[Entries with scene source code]

^^^^^^^^^^^^^^^^

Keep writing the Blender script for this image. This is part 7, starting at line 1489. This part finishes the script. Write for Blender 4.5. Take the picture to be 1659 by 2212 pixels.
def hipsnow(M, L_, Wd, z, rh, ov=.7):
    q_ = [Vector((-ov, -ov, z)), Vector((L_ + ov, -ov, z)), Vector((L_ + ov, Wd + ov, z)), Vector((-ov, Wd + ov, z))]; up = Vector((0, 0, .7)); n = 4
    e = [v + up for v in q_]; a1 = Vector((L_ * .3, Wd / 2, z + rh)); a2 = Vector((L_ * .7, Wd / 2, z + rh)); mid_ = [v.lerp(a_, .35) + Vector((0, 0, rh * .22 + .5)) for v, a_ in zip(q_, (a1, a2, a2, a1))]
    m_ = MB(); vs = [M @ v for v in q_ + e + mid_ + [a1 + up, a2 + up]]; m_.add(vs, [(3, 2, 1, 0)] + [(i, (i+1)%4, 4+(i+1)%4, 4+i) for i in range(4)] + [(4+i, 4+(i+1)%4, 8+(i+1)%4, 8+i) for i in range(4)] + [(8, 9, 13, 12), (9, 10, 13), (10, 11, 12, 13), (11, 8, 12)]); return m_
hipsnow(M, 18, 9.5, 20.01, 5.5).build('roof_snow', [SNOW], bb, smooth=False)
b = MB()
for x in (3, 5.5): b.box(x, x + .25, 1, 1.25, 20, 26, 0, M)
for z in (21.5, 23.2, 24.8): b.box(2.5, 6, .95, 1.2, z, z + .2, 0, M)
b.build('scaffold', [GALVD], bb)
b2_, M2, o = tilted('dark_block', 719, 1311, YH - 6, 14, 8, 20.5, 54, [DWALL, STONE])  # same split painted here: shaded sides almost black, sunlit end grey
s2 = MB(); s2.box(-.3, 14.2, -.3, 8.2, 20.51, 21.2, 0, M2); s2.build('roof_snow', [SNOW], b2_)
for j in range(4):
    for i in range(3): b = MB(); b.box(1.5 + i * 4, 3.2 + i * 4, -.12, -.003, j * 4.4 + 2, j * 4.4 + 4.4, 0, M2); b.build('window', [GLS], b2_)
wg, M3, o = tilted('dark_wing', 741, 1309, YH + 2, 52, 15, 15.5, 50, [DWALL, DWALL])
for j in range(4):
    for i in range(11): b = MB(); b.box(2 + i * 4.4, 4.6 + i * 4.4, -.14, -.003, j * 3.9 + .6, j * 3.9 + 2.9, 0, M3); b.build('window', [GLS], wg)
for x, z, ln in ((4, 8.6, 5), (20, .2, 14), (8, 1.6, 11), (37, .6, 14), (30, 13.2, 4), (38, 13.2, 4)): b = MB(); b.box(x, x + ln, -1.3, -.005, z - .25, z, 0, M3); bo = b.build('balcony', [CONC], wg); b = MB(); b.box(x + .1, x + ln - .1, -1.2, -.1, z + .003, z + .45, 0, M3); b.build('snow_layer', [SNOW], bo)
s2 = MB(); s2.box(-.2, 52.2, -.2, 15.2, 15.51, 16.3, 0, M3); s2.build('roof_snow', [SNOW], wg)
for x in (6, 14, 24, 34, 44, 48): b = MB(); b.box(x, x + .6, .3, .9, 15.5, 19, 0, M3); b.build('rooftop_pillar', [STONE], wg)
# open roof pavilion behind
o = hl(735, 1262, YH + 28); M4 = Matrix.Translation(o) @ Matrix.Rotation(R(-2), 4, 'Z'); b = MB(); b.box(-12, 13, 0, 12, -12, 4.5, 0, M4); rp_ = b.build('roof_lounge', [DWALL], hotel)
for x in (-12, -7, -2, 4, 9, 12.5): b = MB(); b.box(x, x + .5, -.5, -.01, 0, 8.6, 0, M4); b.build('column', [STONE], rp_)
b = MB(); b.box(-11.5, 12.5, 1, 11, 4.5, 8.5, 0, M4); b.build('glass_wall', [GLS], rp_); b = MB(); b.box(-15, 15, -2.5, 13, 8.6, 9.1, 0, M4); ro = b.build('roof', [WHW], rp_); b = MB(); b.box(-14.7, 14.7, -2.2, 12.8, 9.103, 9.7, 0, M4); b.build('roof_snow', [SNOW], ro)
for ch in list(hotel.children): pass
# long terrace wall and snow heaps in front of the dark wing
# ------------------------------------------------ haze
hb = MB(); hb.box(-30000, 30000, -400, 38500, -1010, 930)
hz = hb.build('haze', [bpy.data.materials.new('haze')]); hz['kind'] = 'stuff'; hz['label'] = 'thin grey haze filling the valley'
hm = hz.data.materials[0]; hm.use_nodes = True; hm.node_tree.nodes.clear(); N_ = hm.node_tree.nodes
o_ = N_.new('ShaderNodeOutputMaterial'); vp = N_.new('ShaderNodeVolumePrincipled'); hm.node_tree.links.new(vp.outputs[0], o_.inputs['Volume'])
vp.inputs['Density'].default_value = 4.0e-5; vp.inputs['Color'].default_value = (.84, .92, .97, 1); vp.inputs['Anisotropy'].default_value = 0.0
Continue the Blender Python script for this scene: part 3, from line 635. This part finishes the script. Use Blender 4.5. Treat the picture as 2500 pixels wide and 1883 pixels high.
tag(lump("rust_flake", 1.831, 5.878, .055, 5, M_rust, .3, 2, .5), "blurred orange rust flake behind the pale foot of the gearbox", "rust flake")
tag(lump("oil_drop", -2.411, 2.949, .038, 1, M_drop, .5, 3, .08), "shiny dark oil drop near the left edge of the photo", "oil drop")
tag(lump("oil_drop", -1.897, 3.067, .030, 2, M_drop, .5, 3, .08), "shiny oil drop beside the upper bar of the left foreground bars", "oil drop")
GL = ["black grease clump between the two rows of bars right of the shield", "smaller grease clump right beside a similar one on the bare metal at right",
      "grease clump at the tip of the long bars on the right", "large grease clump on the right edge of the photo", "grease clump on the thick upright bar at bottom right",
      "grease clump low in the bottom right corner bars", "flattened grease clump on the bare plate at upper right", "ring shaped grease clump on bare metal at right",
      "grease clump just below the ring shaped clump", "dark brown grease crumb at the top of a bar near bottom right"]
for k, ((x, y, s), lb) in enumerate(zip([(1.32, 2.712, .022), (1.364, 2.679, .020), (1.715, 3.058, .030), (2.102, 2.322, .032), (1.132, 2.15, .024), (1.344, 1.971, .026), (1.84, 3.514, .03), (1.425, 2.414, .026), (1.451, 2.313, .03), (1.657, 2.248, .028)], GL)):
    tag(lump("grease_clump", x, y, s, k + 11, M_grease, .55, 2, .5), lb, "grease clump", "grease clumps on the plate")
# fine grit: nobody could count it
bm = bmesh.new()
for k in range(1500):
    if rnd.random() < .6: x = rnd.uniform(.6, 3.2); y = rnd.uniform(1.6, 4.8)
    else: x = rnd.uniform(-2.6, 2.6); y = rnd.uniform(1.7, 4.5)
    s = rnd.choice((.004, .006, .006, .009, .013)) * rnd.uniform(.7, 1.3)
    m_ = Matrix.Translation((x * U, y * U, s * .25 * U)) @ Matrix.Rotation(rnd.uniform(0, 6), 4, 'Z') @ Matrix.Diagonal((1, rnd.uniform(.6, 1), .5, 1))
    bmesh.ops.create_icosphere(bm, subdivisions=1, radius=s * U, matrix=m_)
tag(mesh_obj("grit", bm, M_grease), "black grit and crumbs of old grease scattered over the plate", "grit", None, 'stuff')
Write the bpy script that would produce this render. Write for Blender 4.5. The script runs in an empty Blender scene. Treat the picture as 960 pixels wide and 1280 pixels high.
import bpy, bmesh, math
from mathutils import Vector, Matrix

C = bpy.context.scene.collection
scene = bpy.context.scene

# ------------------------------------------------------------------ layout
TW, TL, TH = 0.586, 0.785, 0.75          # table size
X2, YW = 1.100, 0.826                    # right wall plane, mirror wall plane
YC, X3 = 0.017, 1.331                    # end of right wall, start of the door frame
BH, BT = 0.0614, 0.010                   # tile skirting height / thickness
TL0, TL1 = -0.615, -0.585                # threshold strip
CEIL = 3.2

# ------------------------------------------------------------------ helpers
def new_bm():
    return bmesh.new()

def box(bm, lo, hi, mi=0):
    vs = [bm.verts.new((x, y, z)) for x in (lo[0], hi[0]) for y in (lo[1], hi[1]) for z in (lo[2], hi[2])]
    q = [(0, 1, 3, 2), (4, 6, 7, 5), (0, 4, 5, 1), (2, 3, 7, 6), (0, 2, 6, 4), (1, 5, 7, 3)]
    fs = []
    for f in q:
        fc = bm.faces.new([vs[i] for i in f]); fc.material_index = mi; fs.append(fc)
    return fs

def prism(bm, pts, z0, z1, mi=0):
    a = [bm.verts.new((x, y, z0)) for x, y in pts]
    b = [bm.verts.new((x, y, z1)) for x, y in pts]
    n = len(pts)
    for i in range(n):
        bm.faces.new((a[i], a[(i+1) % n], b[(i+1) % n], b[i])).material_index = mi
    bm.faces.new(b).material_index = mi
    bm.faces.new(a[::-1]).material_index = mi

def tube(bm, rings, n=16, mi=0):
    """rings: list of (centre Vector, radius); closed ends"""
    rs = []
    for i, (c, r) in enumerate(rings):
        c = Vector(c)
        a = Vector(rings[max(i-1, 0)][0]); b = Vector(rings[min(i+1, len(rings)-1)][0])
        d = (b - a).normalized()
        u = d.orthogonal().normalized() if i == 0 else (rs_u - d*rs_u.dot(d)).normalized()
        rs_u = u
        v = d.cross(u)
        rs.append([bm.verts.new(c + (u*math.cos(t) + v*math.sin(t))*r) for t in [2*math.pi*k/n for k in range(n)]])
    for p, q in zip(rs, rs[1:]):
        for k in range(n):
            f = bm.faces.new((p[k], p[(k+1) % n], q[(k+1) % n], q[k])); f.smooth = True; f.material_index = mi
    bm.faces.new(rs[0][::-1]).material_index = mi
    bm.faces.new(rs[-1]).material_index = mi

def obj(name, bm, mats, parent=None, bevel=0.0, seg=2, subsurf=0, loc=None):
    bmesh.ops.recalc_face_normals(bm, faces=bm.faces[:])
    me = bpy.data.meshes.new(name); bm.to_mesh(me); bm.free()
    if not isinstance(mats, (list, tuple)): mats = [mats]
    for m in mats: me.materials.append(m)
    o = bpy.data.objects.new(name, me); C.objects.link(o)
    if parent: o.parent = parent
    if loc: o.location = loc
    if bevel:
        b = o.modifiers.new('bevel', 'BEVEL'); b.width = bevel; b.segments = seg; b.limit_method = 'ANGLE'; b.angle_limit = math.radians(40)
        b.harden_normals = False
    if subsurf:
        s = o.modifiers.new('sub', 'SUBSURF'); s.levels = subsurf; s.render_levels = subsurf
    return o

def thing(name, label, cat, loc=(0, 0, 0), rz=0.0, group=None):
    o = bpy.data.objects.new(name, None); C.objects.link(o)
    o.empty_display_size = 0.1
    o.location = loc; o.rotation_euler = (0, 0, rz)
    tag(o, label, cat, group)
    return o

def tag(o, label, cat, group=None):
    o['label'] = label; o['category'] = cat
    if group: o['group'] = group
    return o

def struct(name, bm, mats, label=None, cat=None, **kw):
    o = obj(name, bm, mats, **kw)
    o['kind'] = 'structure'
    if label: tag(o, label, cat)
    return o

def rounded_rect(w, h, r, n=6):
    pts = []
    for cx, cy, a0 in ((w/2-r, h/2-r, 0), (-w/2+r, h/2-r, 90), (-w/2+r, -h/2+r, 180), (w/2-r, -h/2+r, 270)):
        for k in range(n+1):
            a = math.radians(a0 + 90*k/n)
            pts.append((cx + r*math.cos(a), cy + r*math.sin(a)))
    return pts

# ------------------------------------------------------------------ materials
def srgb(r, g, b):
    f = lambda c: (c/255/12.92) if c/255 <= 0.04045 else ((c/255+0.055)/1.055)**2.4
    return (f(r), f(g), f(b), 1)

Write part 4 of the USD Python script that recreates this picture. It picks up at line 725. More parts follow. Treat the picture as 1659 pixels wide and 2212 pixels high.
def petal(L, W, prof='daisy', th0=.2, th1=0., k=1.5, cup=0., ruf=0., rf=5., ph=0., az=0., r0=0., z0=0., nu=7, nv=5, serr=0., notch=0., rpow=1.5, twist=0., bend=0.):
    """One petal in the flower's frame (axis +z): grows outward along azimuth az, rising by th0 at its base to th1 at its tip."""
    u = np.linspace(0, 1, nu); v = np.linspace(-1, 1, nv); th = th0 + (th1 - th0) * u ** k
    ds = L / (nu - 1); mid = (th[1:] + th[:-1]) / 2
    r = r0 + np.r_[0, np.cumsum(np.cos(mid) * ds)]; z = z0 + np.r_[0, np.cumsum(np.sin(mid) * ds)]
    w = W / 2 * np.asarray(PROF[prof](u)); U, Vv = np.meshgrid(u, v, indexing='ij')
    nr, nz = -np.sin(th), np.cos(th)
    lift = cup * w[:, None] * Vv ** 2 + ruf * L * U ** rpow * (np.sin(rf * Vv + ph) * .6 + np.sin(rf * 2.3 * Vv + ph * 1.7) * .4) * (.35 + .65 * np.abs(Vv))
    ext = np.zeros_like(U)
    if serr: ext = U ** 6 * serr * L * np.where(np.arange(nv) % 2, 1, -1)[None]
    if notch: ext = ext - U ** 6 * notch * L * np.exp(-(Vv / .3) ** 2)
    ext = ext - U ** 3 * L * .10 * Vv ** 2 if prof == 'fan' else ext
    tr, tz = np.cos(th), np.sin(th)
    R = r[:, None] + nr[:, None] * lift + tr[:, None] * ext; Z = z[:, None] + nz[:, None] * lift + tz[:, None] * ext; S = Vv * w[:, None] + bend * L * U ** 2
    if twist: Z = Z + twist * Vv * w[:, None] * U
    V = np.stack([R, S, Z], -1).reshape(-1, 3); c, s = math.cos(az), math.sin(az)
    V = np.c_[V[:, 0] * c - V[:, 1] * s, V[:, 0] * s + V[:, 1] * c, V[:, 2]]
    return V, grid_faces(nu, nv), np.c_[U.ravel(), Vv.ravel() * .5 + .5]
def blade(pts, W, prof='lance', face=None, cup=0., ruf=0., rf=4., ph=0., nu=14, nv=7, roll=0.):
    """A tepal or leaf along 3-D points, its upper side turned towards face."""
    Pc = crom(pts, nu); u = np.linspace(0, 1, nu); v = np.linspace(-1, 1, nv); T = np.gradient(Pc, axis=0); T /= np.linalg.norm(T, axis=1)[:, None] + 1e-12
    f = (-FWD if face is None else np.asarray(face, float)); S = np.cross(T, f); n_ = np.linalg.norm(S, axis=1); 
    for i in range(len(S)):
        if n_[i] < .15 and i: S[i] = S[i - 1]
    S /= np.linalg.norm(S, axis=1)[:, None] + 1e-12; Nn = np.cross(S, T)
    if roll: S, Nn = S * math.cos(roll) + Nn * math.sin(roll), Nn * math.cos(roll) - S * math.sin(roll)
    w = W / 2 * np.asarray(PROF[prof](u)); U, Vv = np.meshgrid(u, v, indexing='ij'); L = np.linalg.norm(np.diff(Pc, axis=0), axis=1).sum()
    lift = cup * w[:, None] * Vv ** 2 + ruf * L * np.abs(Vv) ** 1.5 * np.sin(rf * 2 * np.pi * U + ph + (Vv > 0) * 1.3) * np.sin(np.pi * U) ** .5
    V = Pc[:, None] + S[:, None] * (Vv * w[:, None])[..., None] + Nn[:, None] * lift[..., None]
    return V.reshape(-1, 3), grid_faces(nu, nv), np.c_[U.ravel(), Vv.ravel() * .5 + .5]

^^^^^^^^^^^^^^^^

▸ SET TASK: From the records above, retype only the lines starting at the line that contains "Write the bpy" and ending at the line that contains "scene = bpy.context.scene", both included.

▸ FINISHED ANSWER:
Write the bpy script that would produce this render. Write for Blender 4.5. The script runs in an empty Blender scene. Treat the picture as 960 pixels wide and 1280 pixels high.
import bpy, bmesh, math
from mathutils import Vector, Matrix

C = bpy.context.scene.collection
scene = bpy.context.scene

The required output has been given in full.